Yes, my wording was poorly chosen. I did mean to convey that the
current behavior is a correct implementation of the language standard.
For reference, I believe the relevant section of C99 is section 6.5,
paragraphs 6 and 7, and associated footnotes:
6 The effective type of an object for an access to its stored value
is the declared type of the object, if any.(72) If a value is
stored into an object having no declared type through an lvalue
having a type that is not a character type, then the type of the
lvalue becomes the effective type of the object for that access
and for subsequent accesses that do not modify the stored value.
If a value is copied into an object having no declared type using
memcpy or memmove, or is copied as an array of character type,
then the effective type of the modified object for that access and
for subsequent accesses that do not modify the value is the
effective type of the object from which the value is copied, if it
has one.

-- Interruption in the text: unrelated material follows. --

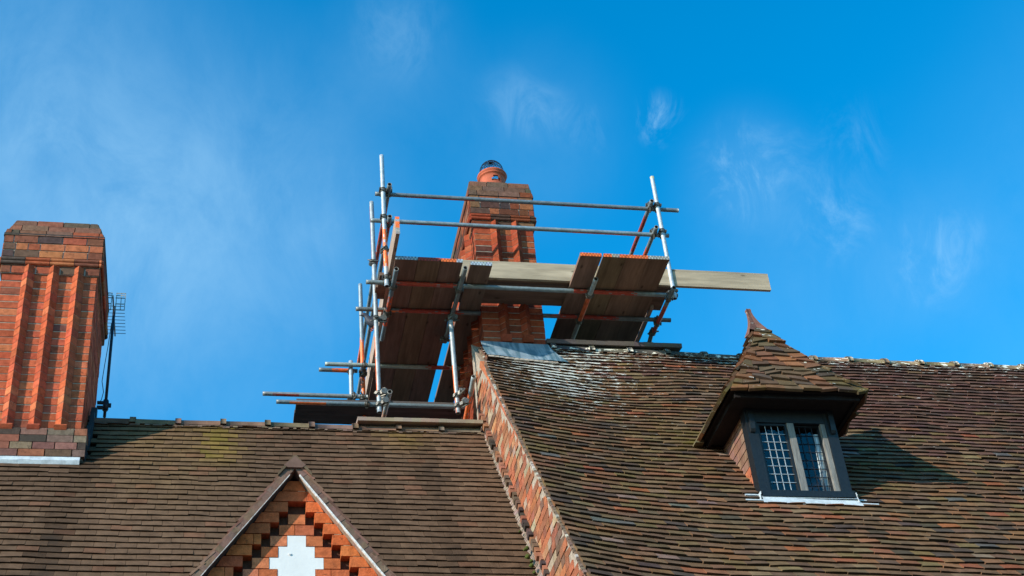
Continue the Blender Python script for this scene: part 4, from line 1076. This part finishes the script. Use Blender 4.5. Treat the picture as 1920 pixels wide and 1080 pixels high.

For all other accesses to an object having no declared
type, the effective type of the object is simply the type of the
lvalue used for the access.
7 An object shall have its stored value accessed only by an lvalue
expression that has one of the following types:(73)
-- a type compatible with the effective type of the object,
-- a qualified version of a type compatible with the effective
type of the object,
-- a type that is the signed or unsigned type corresponding to
the effective type of the object,
-- a type that is the signed or unsigned type corresponding to a
qualified version of the effective type of the object,
-- an aggregate or union type that includes one of the
aforementioned types among its members (including,
recursively, a member of a subaggregate or contained union), or
-- a character type.
footnotes
72) Allocated objects have no declared type.
73) The intent of this list is to specify those circumstances in
which an object may or may not be aliased.
The code under discussion took the form
T foo (T arg)
{
U *ptr = (U *) &arg;
*ptr = new_value();
return arg;
}
where T and U are incompatible types. The construct clearly does not
satisfy any of the possibilities in 6.5p7, so undefined behavior
results.
Bruce argues that since it is obvious what 'ptr' points to, that
information should override the rules in 6.5p7. The trouble with this
argument is defining what qualifies as obvious. Data flow analysis
can determine this sort of fact, with difficulty ranging from easy (as
in this example) to undecidable (in the general case). The C
committee decided not to make the correctness of a program depend on
how clever the optimizer is. IMHO, this was the right decision from
their point of view.
I'd also like to point out that we have had this argument before. See
e.g. http://gcc.gnu.org/ml/gcc/1999-09/msg00316.html and the very long
thread which followed, and please notice that the subject line is
"type based aliasing *again*" (emphasis mine).